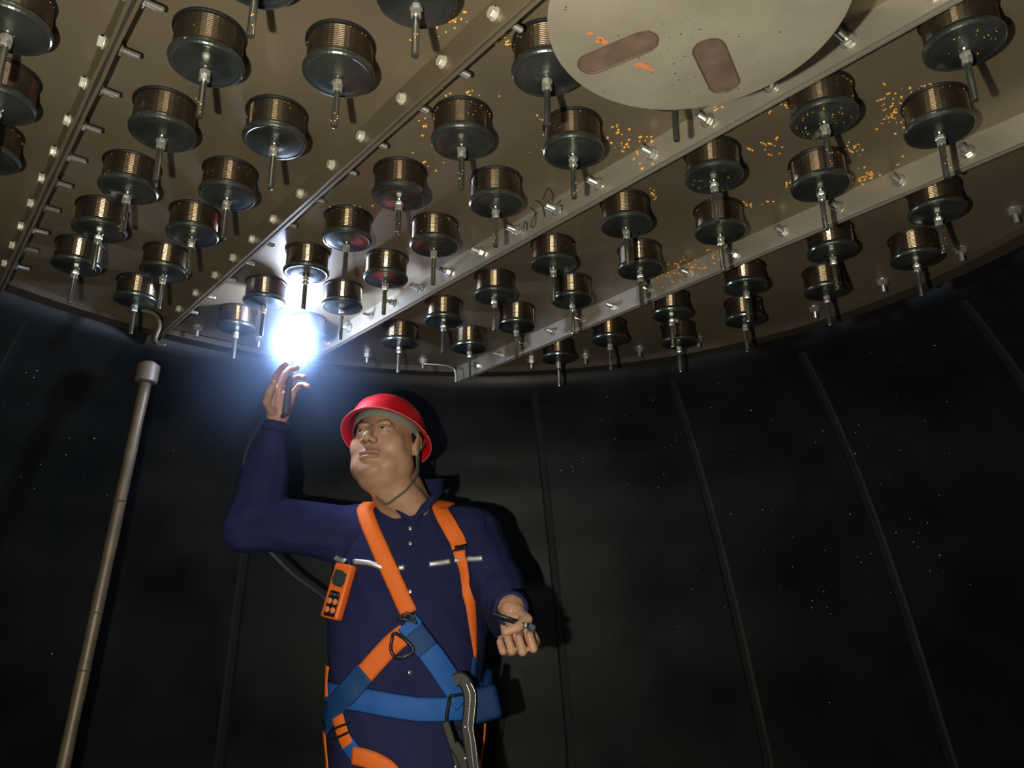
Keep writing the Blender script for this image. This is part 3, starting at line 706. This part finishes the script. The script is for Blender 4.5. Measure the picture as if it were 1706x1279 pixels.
for k in (-1, 0, 1):
    bm = bmesh.new(); mm = hm @ Matrix.Rotation(math.radians(k * 55 + 90), 4, 'Z')
    tube(bm, [mm @ Vector((.088 * math.cos(t), 0, .028 + .06 * math.sin(t))) for t in [math.pi * i / 12 for i in range(13)]], .004, 6, smooth=False); obj('cradle_strap', bm, 'liner', hel)
def hl(x, y, z): return HM @ Vector((x, y, z))
q = []
for x, y in spline([(704, 762), (698, 776), (692, 794), (678, 814), (662, 827), (646, 838), (637, 834), (628, 826)], 5):
    l, n, _, _ = body_bvh.ray_cast(Vector((0, 0, CAM_Z)), ray(x, y).normalized())
    if l: q.append(l + n * .003 - HC)
q = [HM @ (HO + Vector((.090, -.01, .012))), HM @ Vector((.094, -.006, -.02))] + q
bm = bmesh.new(); tube(bm, q, .0032, 8, smooth=False); obj('chin_strap', bm, 'strap', hel)
bm = bmesh.new(); tube(bm, [hl(.092, -.05, .03), hl(.094, -.035, .0), hl(.090, -.01, -.035), q[3]], .0028, 8); obj('chin_strap', bm, 'strap', hel)
# ================================================================== SAFETY HARNESS
har = tag(empty('safety_harness', (-.28, 2.0, 1.1)), 'orange and blue webbing safety harness worn over the navy jacket', 'harness')
def LH(p): return Vector(p) - Vector((-.28, 2.0, 1.1))
def ribbon(name, pn, width, m, parent=har, thick=.0024, off=.006, edge=None, LH=LH):
    """pn: list of (point, normal) on the jacket."""
    pts = [p + n * off for p, n in pn]
    nn = []
    for i in range(len(pn)):
        s = Vector((0, 0, 0))
        for j in range(max(0, i - 3), min(len(pn), i + 4)): s += pn[j][1]
        nn.append(s.normalized())
    for _ in range(3): pts = [pts[0]] + [(pts[i - 1] + pts[i] * 2 + pts[i + 1]) / 4 for i in range(1, len(pts) - 1)] + [pts[-1]]
    bm = bmesh.new(); R = []; E = [[], []]
    for i, p in enumerate(pts):
        t = (pts[min(i + 1, len(pts) - 1)] - pts[max(i - 1, 0)]).normalized(); x = t.cross(nn[i]).normalized()
        wd = (width(i / (len(pts) - 1)) if callable(width) else width) / 2; n = x.cross(t).normalized(); n = n if n.dot(nn[i]) > 0 else -n
        R.append([bm.verts.new(LH(p + x * a * wd + n * b * thick)) for a, b in ((-1, 0), (-.85, 1), (.85, 1), (1, 0), (.85, -.6), (-.85, -.6))])
        for k, sg in enumerate((-.82, .82)): E[k].append((p + x * sg * wd + n * thick * 1.05, t, x, n))
    for a, b in zip(R, R[1:]):
        for j in range(6): bm.faces.new((a[j], a[(j + 1) % 6], b[(j + 1) % 6], b[j]))
    bm.faces.new(R[0]); bm.faces.new(R[-1][::-1])
    o = obj(name, bm, m, parent)
    if edge:
        b2 = bmesh.new()
        for e in E:
            for i in range(0, len(e) - 1):
                p, t, x, n = e[i]; d = (e[i + 1][0] - p); 
                for f in (0.1, 0.6):
                    a = p + d * f; b = p + d * (f + .28)
                    vv = [b2.verts.new(LH(c + x * s * .0006 + n * .0003)) for c, s in ((a, -1), (a, 1), (b, 1), (b, -1))]; b2.faces.new(vv)
        tag(obj('stitching', b2, edge, o, smooth=False), kind='stuff')
    return o
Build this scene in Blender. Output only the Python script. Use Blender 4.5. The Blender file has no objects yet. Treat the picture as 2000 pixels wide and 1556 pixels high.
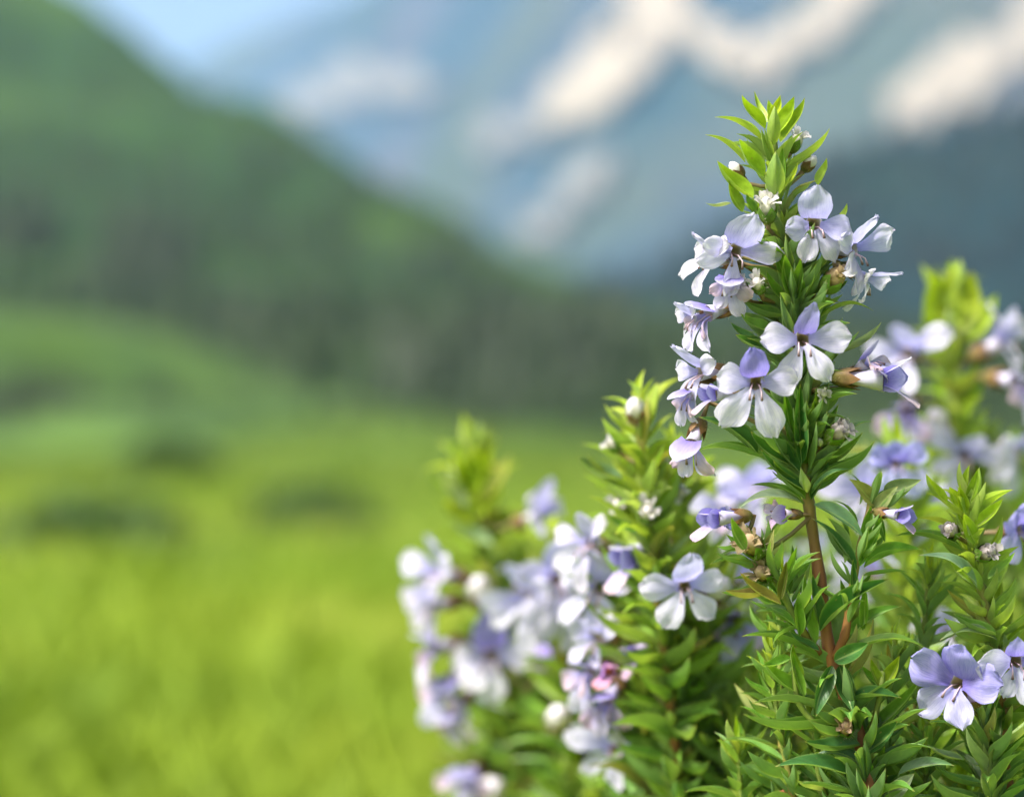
import bpy, math, random
from mathutils import Vector, Matrix, noise
import numpy as np

# ------------------------------------------------------------------ camera
sc = bpy.context.scene
ZC = 0.42                      # camera height above the meadow
LENS, SENS = 85.0, 36.0
K = SENS / LENS / 2000.0       # tangent per photo pixel
D0 = 0.5                       # focus distance
cam_d = bpy.data.cameras.new("camera")
cam = bpy.data.objects.new("camera", cam_d)
sc.collection.objects.link(cam)
cam.location = (0, 0, ZC)
cam.rotation_euler = (math.radians(90), 0, 0)
cam_d.lens = LENS
cam_d.sensor_width = SENS
cam_d.clip_start = 0.02
cam_d.clip_end = 60000
cam_d.dof.use_dof = True
cam_d.dof.focus_distance = D0 - 0.004
cam_d.dof.aperture_fstop = 8.0
sc.camera = cam

# ------------------------------------------------------------------ sky, sun, exposure
SUN_TO = Vector((-0.55, -0.30, 0.85)).normalized()
w = bpy.data.worlds.new("World")
sc.world = w
w.use_nodes = True
nt = w.node_tree
bg = nt.nodes["Background"]
sky = nt.nodes.new("ShaderNodeTexSky")
sky.sky_type = 'NISHITA'
sky.sun_disc = False
sky.sun_elevation = math.asin(SUN_TO.z)
sky.sun_rotation = math.atan2(SUN_TO.x, SUN_TO.y)
sky.air_density = 0.8
sky.dust_density = 7.0
nt.links.new(sky.outputs[0], bg.inputs[0])
bg.inputs[1].default_value = 0.15
sd = bpy.data.lights.new("sun", 'SUN')
sd.energy = 3.7
sd.angle = math.radians(9)
sd.color = (1.0, 0.95, 0.87)
sun = bpy.data.objects.new("sun", sd)
sc.collection.objects.link(sun)
sun.rotation_euler = SUN_TO.to_track_quat('Z', 'Y').to_euler()
sun.location = (-3, 0, 6)
sc.view_settings.view_transform = 'Standard'
sc.view_settings.look = 'None'
sc.view_settings.gamma = 1.0
sc.view_settings.use_curve_mapping = False
sc.view_settings.exposure = 1.15
sc.render.engine = 'CYCLES'
cy = sc.cycles
cy.use_denoising = True
cy.max_bounces = 8
cy.diffuse_bounces = 4
cy.glossy_bounces = 3
cy.transmission_bounces = 6
cy.volume_bounces = 1
cy.transparent_max_bounces = 8
cy.caustics_reflective = False
cy.caustics_refractive = False

COL = sc.collection
R = math.radians

def P(px, py, d):
    "photo pixel at depth d metres -> world point"
    return Vector(((px - 1000) * K * d, d, ZC + (778 - py) * K * d))

def DS(d):
    "spread the out-of-focus stems further back"
    return d if d < 0.52 else 0.52 + (d - 0.52) * 1.45

def cmix(a, b, f): return tuple(a[i] + (b[i] - a[i]) * f for i in range(3))

def V(r, u, t):
    "direction given as (right, up, towards camera)"
    return Vector((r, -t, u)).normalized()

def ground_z(x, y):
    z = -0.02 * max(y, -40.0)
    z += 0.10 * noise.noise(Vector((x * 0.12, y * 0.12, 1.3))) * min(1.0, abs(y - 0.5) / 4.0 + abs(x) / 6)
    z += 0.85 * math.exp(-((x + 3.0) / 4.6) ** 2 - ((y - 58.0) / 15.0) ** 2)
    z += 0.02 * noise.noise(Vector((x * 0.9, y * 0.9, 4.1)))
    return z

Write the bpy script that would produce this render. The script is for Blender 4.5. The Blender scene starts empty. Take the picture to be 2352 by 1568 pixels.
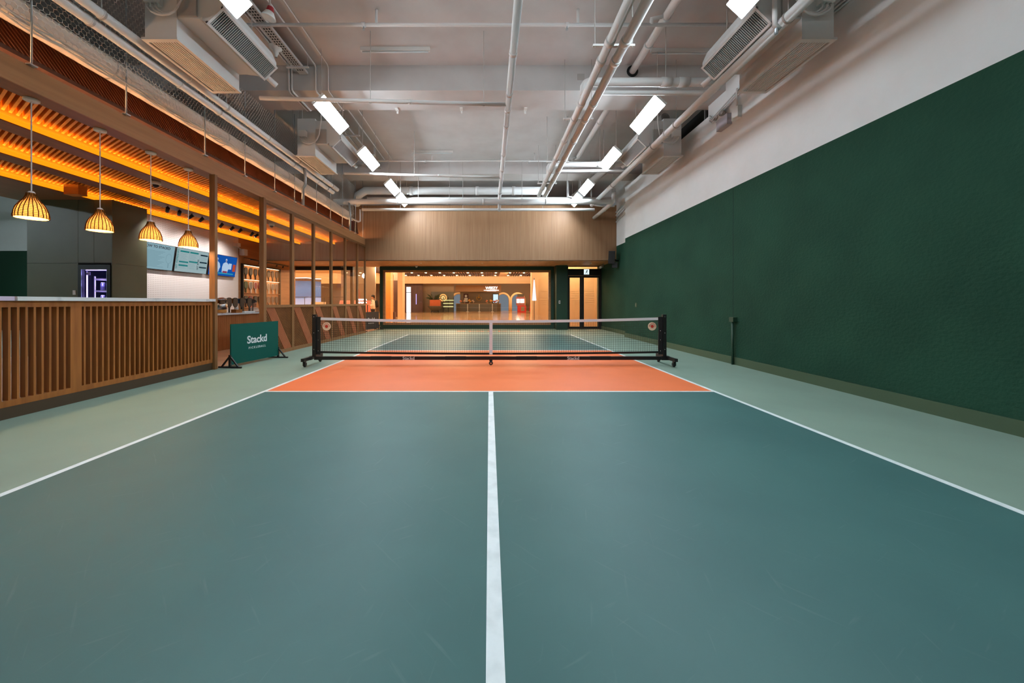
※
Task instructions: Do not copy the pictures, but repeat every line exactly.

Completed exercise:
Keep writing the Blender script for this image. This is part 3, starting at line 706. This part finishes the script. The script is for Blender 4.5. Measure the picture as if it were 1706x1279 pixels.
for k in (-1, 0, 1):
    bm = bmesh.new(); mm = hm @ Matrix.Rotation(math.radians(k * 55 + 90), 4, 'Z')
    tube(bm, [mm @ Vector((.088 * math.cos(t), 0, .028 + .06 * math.sin(t))) for t in [math.pi * i / 12 for i in range(13)]], .004, 6, smooth=False); obj('cradle_strap', bm, 'liner', hel)
def hl(x, y, z): return HM @ Vector((x, y, z))
q = []
for x, y in spline([(704, 762), (698, 776), (692, 794), (678, 814), (662, 827), (646, 838), (637, 834), (628, 826)], 5):
    l, n, _, _ = body_bvh.ray_cast(Vector((0, 0, CAM_Z)), ray(x, y).normalized())
    if l: q.append(l + n * .003 - HC)
q = [HM @ (HO + Vector((.090, -.01, .012))), HM @ Vector((.094, -.006, -.02))] + q
bm = bmesh.new(); tube(bm, q, .0032, 8, smooth=False); obj('chin_strap', bm, 'strap', hel)
bm = bmesh.new(); tube(bm, [hl(.092, -.05, .03), hl(.094, -.035, .0), hl(.090, -.01, -.035), q[3]], .0028, 8); obj('chin_strap', bm, 'strap', hel)
# ================================================================== SAFETY HARNESS
har = tag(empty('safety_harness', (-.28, 2.0, 1.1)), 'orange and blue webbing safety harness worn over the navy jacket', 'harness')
def LH(p): return Vector(p) - Vector((-.28, 2.0, 1.1))
def ribbon(name, pn, width, m, parent=har, thick=.0024, off=.006, edge=None, LH=LH):
    """pn: list of (point, normal) on the jacket."""
    pts = [p + n * off for p, n in pn]
    nn = []
    for i in range(len(pn)):
        s = Vector((0, 0, 0))
        for j in range(max(0, i - 3), min(len(pn), i + 4)): s += pn[j][1]
        nn.append(s.normalized())
    for _ in range(3): pts = [pts[0]] + [(pts[i - 1] + pts[i] * 2 + pts[i + 1]) / 4 for i in range(1, len(pts) - 1)] + [pts[-1]]
    bm = bmesh.new(); R = []; E = [[], []]
    for i, p in enumerate(pts):
        t = (pts[min(i + 1, len(pts) - 1)] - pts[max(i - 1, 0)]).normalized(); x = t.cross(nn[i]).normalized()
        wd = (width(i / (len(pts) - 1)) if callable(width) else width) / 2; n = x.cross(t).normalized(); n = n if n.dot(nn[i]) > 0 else -n
        R.append([bm.verts.new(LH(p + x * a * wd + n * b * thick)) for a, b in ((-1, 0), (-.85, 1), (.85, 1), (1, 0), (.85, -.6), (-.85, -.6))])
        for k, sg in enumerate((-.82, .82)): E[k].append((p + x * sg * wd + n * thick * 1.05, t, x, n))
    for a, b in zip(R, R[1:]):
        for j in range(6): bm.faces.new((a[j], a[(j + 1) % 6], b[(j + 1) % 6], b[j]))
    bm.faces.new(R[0]); bm.faces.new(R[-1][::-1])
    o = obj(name, bm, m, parent)
    if edge:
        b2 = bmesh.new()
        for e in E:
            for i in range(0, len(e) - 1):
                p, t, x, n = e[i]; d = (e[i + 1][0] - p); 
                for f in (0.1, 0.6):
                    a = p + d * f; b = p + d * (f + .28)
                    vv = [b2.verts.new(LH(c + x * s * .0006 + n * .0003)) for c, s in ((a, -1), (a, 1), (b, 1), (b, -1))]; b2.faces.new(vv)
        tag(obj('stitching', b2, edge, o, smooth=False), kind='stuff')
    return o
Build this scene in Blender. Output only the Python script. Use Blender 4.5. The Blender file has no objects yet. Treat the picture as 2000 pixels wide and 1556 pixels high.
import bpy, math, random
from mathutils import Vector, Matrix, noise
import numpy as np

# ------------------------------------------------------------------ camera
sc = bpy.context.scene
ZC = 0.42                      # camera height above the meadow
LENS, SENS = 85.0, 36.0
K = SENS / LENS / 2000.0       # tangent per photo pixel
D0 = 0.5                       # focus distance
cam_d = bpy.data.cameras.new("camera")
cam = bpy.data.objects.new("camera", cam_d)
sc.collection.objects.link(cam)
cam.location = (0, 0, ZC)
cam.rotation_euler = (math.radians(90), 0, 0)
cam_d.lens = LENS
cam_d.sensor_width = SENS
cam_d.clip_start = 0.02
cam_d.clip_end = 60000
cam_d.dof.use_dof = True
cam_d.dof.focus_distance = D0 - 0.004
cam_d.dof.aperture_fstop = 8.0
sc.camera = cam

# ------------------------------------------------------------------ sky, sun, exposure
SUN_TO = Vector((-0.55, -0.30, 0.85)).normalized()
w = bpy.data.worlds.new("World")
sc.world = w
w.use_nodes = True
nt = w.node_tree
bg = nt.nodes["Background"]
sky = nt.nodes.new("ShaderNodeTexSky")
sky.sky_type = 'NISHITA'
sky.sun_disc = False
sky.sun_elevation = math.asin(SUN_TO.z)
sky.sun_rotation = math.atan2(SUN_TO.x, SUN_TO.y)
sky.air_density = 0.8
sky.dust_density = 7.0
nt.links.new(sky.outputs[0], bg.inputs[0])
bg.inputs[1].default_value = 0.15
sd = bpy.data.lights.new("sun", 'SUN')
sd.energy = 3.7
sd.angle = math.radians(9)
sd.color = (1.0, 0.95, 0.87)
sun = bpy.data.objects.new("sun", sd)
sc.collection.objects.link(sun)
sun.rotation_euler = SUN_TO.to_track_quat('Z', 'Y').to_euler()
sun.location = (-3, 0, 6)
sc.view_settings.view_transform = 'Standard'
sc.view_settings.look = 'None'
sc.view_settings.gamma = 1.0
sc.view_settings.use_curve_mapping = False
sc.view_settings.exposure = 1.15
sc.render.engine = 'CYCLES'
cy = sc.cycles
cy.use_denoising = True
cy.max_bounces = 8
cy.diffuse_bounces = 4
cy.glossy_bounces = 3
cy.transmission_bounces = 6
cy.volume_bounces = 1
cy.transparent_max_bounces = 8
cy.caustics_reflective = False
cy.caustics_refractive = False

COL = sc.collection
R = math.radians

def P(px, py, d):
    "photo pixel at depth d metres -> world point"
    return Vector(((px - 1000) * K * d, d, ZC + (778 - py) * K * d))

def DS(d):
    "spread the out-of-focus stems further back"
    return d if d < 0.52 else 0.52 + (d - 0.52) * 1.45

def cmix(a, b, f): return tuple(a[i] + (b[i] - a[i]) * f for i in range(3))

def V(r, u, t):
    "direction given as (right, up, towards camera)"
    return Vector((r, -t, u)).normalized()

def ground_z(x, y):
    z = -0.02 * max(y, -40.0)
    z += 0.10 * noise.noise(Vector((x * 0.12, y * 0.12, 1.3))) * min(1.0, abs(y - 0.5) / 4.0 + abs(x) / 6)
    z += 0.85 * math.exp(-((x + 3.0) / 4.6) ** 2 - ((y - 58.0) / 15.0) ** 2)
    z += 0.02 * noise.noise(Vector((x * 0.9, y * 0.9, 4.1)))
    return z

Write the bpy script that would produce this render. The script is for Blender 4.5. The Blender scene starts empty. Take the picture to be 2352 by 1568 pixels.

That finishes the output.